Lloyd ricorda quei giorni concitati: “era circa l’una del mattino. Era la sesta settimana di riprese. Zemeckis ci comunica all’improvviso che Stoltz non avrebbe più recitato con noi. Avevamo finito da poco tutte le parti principali. Fu faticosissimo concludere quella prima tornata di riprese. Non ero sicuro di riuscire a ricominciare tutto da capo“. Sempre Lloyd però racconta di come le cose siano migliorate fin da subito: “la chimica è scattata immediatamente. Già al primo ciack. Ed è rimasta per tutti i successivi. È rimasta per tutti i film. E non se n’è mai andata via”.
Lodi che Fox non manca di ricambiare. “Non ho dovuto far altro che ‘reagire’. Lasciare che ciò che facesse mi passasse attraverso. È stato stimolante ed emozionante lavorare con Chris. Il trucco era questo ‘stai con Chris e lascialo fare’. Ogni volta, ogni singola volta che sapevo di dover girare una scena con lui, sapevo anche che quella sarebbe stata una splendida giornata“ dice Fox.
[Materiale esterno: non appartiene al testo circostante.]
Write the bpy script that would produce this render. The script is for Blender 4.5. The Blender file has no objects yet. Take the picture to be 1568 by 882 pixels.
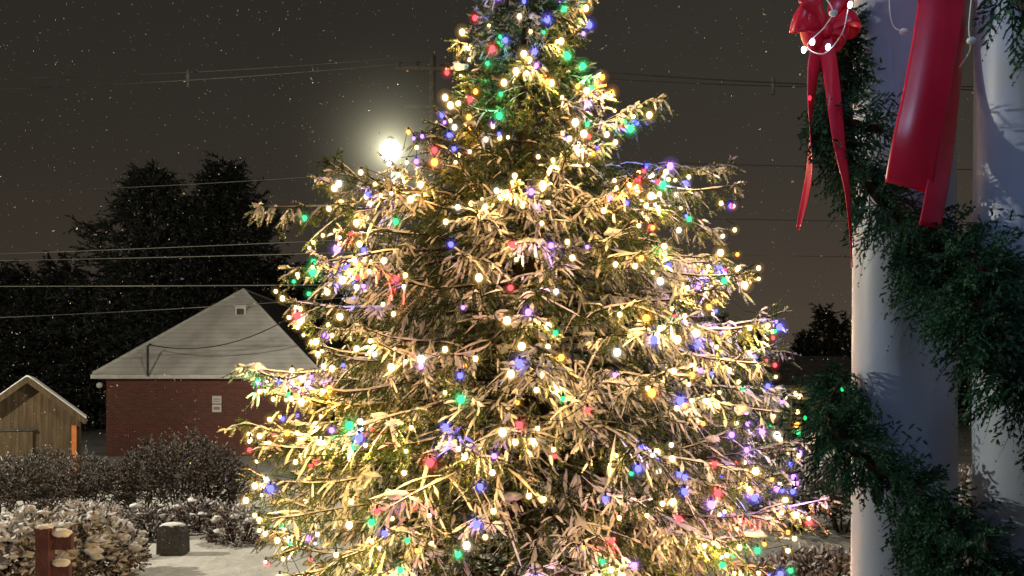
import bpy, math, random
import numpy as np
from mathutils import Vector, Matrix, noise, kdtree
random.seed(7); rng=np.random.default_rng(11)
scene=bpy.context.scene
CH=2.4; F=1220.0
HALO=True; BULBBLOOM=True
def at(px,py,d): return Vector(((px-784)/F*d, d, CH+(605-py)/F*d))

# ---------------- materials
def newmat(name):
    m=bpy.data.materials.new(name); m.use_nodes=True
    nt=m.node_tree; b=nt.nodes['Principled BSDF']
    return m,nt,b
def N(nt,t,**kw):
    n=nt.nodes.new(t)
    for k,v in kw.items():
        if k in n.inputs: n.inputs[k].default_value=v
        else: setattr(n,k,v)
    return n
def c4(c): return (c[0],c[1],c[2],1)
def ramp(nt,fac,stops):
    r=nt.nodes.new('ShaderNodeValToRGB'); e=r.color_ramp.elements
    while len(e)<len(stops): e.new(0.5)
    for i,(p,c) in enumerate(stops): e[i].position=p; e[i].color=c4(c)
    nt.links.new(fac,r.inputs['Fac']); return r
def noisemat(name,a,b_,scale=5,rough=0.8,bump=0.0,bscale=None,detail=6,lo=0.35,hi=0.65,spec=0.3):
    m,nt,b=newmat(name)
    tc=N(nt,'ShaderNodeTexCoord'); no=N(nt,'ShaderNodeTexNoise',Scale=scale,Detail=detail)
    nt.links.new(tc.outputs['Object'],no.inputs['Vector'])
    r=ramp(nt,no.outputs['Fac'],[(lo,a),(hi,b_)])
    nt.links.new(r.outputs['Color'],b.inputs['Base Color'])
    b.inputs['Roughness'].default_value=rough; b.inputs['Specular IOR Level'].default_value=spec
    if bump:
        n2=N(nt,'ShaderNodeTexNoise',Scale=bscale or scale*3,Detail=6); nt.links.new(tc.outputs['Object'],n2.inputs['Vector'])
        bp=N(nt,'ShaderNodeBump',Strength=bump,Distance=0.05); nt.links.new(n2.outputs['Fac'],bp.inputs['Height']); nt.links.new(bp.outputs['Normal'],b.inputs['Normal'])
    return m
def emit(name,col,s,sample=True):
    m=bpy.data.materials.new(name); m.use_nodes=True; nt=m.node_tree
    nt.nodes.remove(nt.nodes['Principled BSDF'])
    e=N(nt,'ShaderNodeEmission',Color=c4(col),Strength=s); nt.links.new(e.outputs[0],nt.nodes['Material Output'].inputs['Surface'])
    if not sample:
        try: m.cycles.emission_sampling='NONE'
        except Exception as ex: print(ex)
    return m
def diffmat(name,c):
    m=bpy.data.materials.new(name); m.use_nodes=True; nt=m.node_tree
    nt.nodes.remove(nt.nodes['Principled BSDF'])
    tc=N(nt,'ShaderNodeTexCoord'); no=N(nt,'ShaderNodeTexNoise',Scale=12.0,Detail=1); nt.links.new(tc.outputs['Object'],no.inputs['Vector'])
    r=ramp(nt,no.outputs['Fac'],[(.3,tuple(x*.8 for x in c)),(.7,c)])
    e=N(nt,'ShaderNodeBsdfDiffuse'); nt.links.new(r.outputs[0],e.inputs[0]); nt.links.new(e.outputs[0],nt.nodes['Material Output'].inputs['Surface'])
    return m
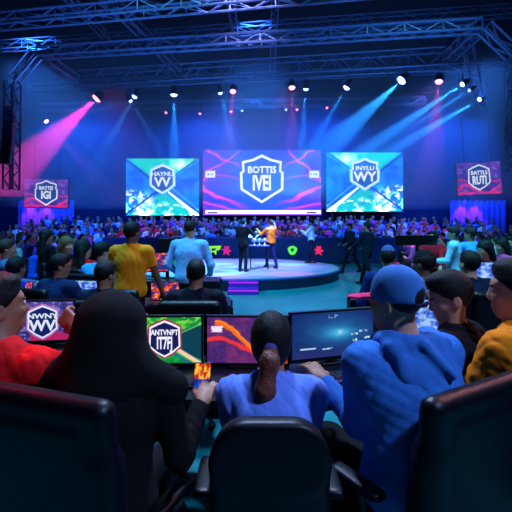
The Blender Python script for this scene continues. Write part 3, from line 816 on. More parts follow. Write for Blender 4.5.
PAL = {'white': (.85, .87, .92), 'light blue': (.35, .62, .95), 'pink': (.95, .30, .62), 'dark blue': (.07, .12, .35), 'black': (.04, .04, .06), 'violet': (.5, .3, .85), 'red': (.85, .10, .15)}
PW = (['white']*5+['light blue']*5+['pink']*4+['dark blue']*4+['black']*3+['violet']*3+['red']*2)
POS = []
rg = random.Random(3)
for i in range(ROWS):
    x = -12.0+.28*(i % 2)
    while x < 12.6:
        POS.append((x+rg.uniform(-.06, .06), 19.93+.78*i, .135*i, math.pi+rg.uniform(-.3, .3), i)); x += .60
# side blocks on the flat floor, seen beyond the players
for sgn, xs in ((-1, (-4.9, -10.8)), (1, (4.3, 10.6))):
    for j in range(4):
        y = 11.3+j*1.75; xa = xs[0]*(y/11.3)**.85; xb = xa+sgn*(2.9+j*.9)
        side = 'left' if sgn < 0 else 'right'
        bn = empty('bench', ((xa+xb)/2, y, 0), 0, 'dark bench on the floor at the %s of the hall, %s row there' % (side, ['nearest', 'second', 'third', 'farthest'][j]), 'bench')
        MB().bev((0, 0, .42), (abs(xb-xa)/2+.25, .17, .02), .01).build('seat', plastic('bench_seat', (.06, .07, .12)), bn)
        for q in (-1, 0, 1): MB().box((q*abs(xb-xa)/2*.9, 0, .20), (.03, .13, .20)).build('leg', black, bn)
        x = xa
        while abs(x-xa) <= abs(xb-xa):
            POS.append((x, y-.02, 0, (rg.uniform(-.5, .5)+(-.7 if sgn < 0 else .7)) if True else 0, 10+j+(5 if sgn > 0 else 0))); x += sgn*.68
POS.sort(key=lambda p: p[1])
SCOL = {}
sb = {'v': [], 'f': [], 'm': [], 'n': 0}
for n_, (x, y, z, rz, row) in enumerate(POS):
    cn = rg.choice(PW); k = rg.randrange(7)
    if row < 10:
        px = 256+x/y*430
        zone = 'below small left screen' if px < 100 else 'below left green screen' if px < 200 else 'below centre screen' if px < 324 else 'below right green screen' if px < 410 else 'below small right screen'
        lb = 'seated spectator in a %s top, %s, %s stand row' % (cn, zone, ['front', 'second', 'third', 'fourth', 'fifth', 'sixth', 'top'][row])
        gp = '%s topped spectators, %s, row %d' % (cn, zone, row+1)
    else:
        side = 'left' if row < 15 else 'right'; j = (row-10) % 5
        lb = 'spectator in a %s top, %s bench row on the %s floor' % (cn, ['nearest', 'second', 'third', 'farthest'][j], side)
        gp = '%s topped spectators on the floor seats %s %d' % (cn, side, j+1)
    s_ = rg.uniform(.94, 1.06)
    if n_ < 300:
        o = bpy.data.objects.new('spectator', specm[k]); COL.objects.link(o)
        o.location = (x, y, z); o.rotation_euler = (0, 0, rz); o.scale = (s_,)*3
        o.color = (*lin(PAL[cn]), 1)
        tag(o, lb, 'person', gp)
    else:
        me = specm[k]; vv = np.zeros(len(me.vertices)*3, np.float32); me.vertices.foreach_get('co', vv); vv = vv.reshape(-1, 3)*s_
        c_, s2 = math.cos(rz), math.sin(rz)
        vv = np.stack([vv[:, 0]*c_-vv[:, 1]*s2+x, vv[:, 0]*s2+vv[:, 1]*c_+y, vv[:, 2]+z], 1)
        if cn not in sb: sb[cn] = len([q for q in sb if q in PAL])
        ff = [[a+sb['n'] for a in p.vertices] for p in me.polygons]; mm = [p.material_index if p.material_index else 4+sb[cn] for p in me.polygons]
        sb['v'].append(vv); sb['f'] += ff; sb['m'] += mm; sb['n'] += len(vv)
if sb['n']:
    cl = sorted([q for q in sb if q in PAL], key=lambda q: sb[q])
    o = mesh_obj('spectators', np.concatenate(sb['v']), sb['f'], CM+[fabric('crowd_'+q.replace(' ', '_'), PAL[q]) for q in cl], None, True, sb['m'])
    tag(o, 'dense crowd filling the last rows at the top of the stands', 'crowd', kind='stuff')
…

Entrambi commentano anche il recentissimo musical tratto da Back to the Future, al momento in scena a Londra e presto atteso a Broadway. Lloyd dice di non sapere come avrebbero potuto farlo meglio. Impliciti dunque i complimenti alla pièce teatrale.
Doc ha recitato tanto anche dopo Ritorno al Futuro. Lo ricordiamo, ad esempio, in La Famiglia Addams, duologia dei primi anni ’90 dove interpretava Lo Zio Fester o come co-protagonista – accanto ad Hulk Hogan – di Suburban Commando (Cose dell’altro mondo, 1991). In tempi più recenti ha ridotto la sua presenza sullo schermo concedendosi giusto qualche apparizione. Tra le prossime è atteso sul set della terza stagione di The Mandalorian.
Fox, invece, nonostante i suoi 61 anni, ha interrotto la carriera attoriale vera e propria nel 1996. Il suo ultimo ruolo importante è in Mars Attacks di Tim Burton. Dopo quel film, solo cameo e brevissime partecipazioni, per lo più a documentari e serie tv. Negli anni, il morbo di Parkinson ha gradualmente ridotto le sue possibilità di recitare davanti a una macchina da presa. Ha partecipato anche a diversi episodi della serie The Good Wife nel ruolo di un avvocato spesso in contrapposizione con la protagonista (Juliana Marguilies/Alicia Florrick). Il Parkinson ha fatto parte della caratterizzazione del suo personaggio, Louis Canning.
Eppure, la cosa non sembra avere fiaccato il suo spirito. “È la cosa migliore che sia successa nella mia vita. Il Parkinson lo vedo come un dono. Quando dico questa cosa alla gente che conosco, rispondono: ‘te sei matto’. Può darsi, magari è proprio questo dono a parlare. Ma lo prendo come tale. Non è tanto ciò che ho, ma quello che ricevo” dice ancora Fox.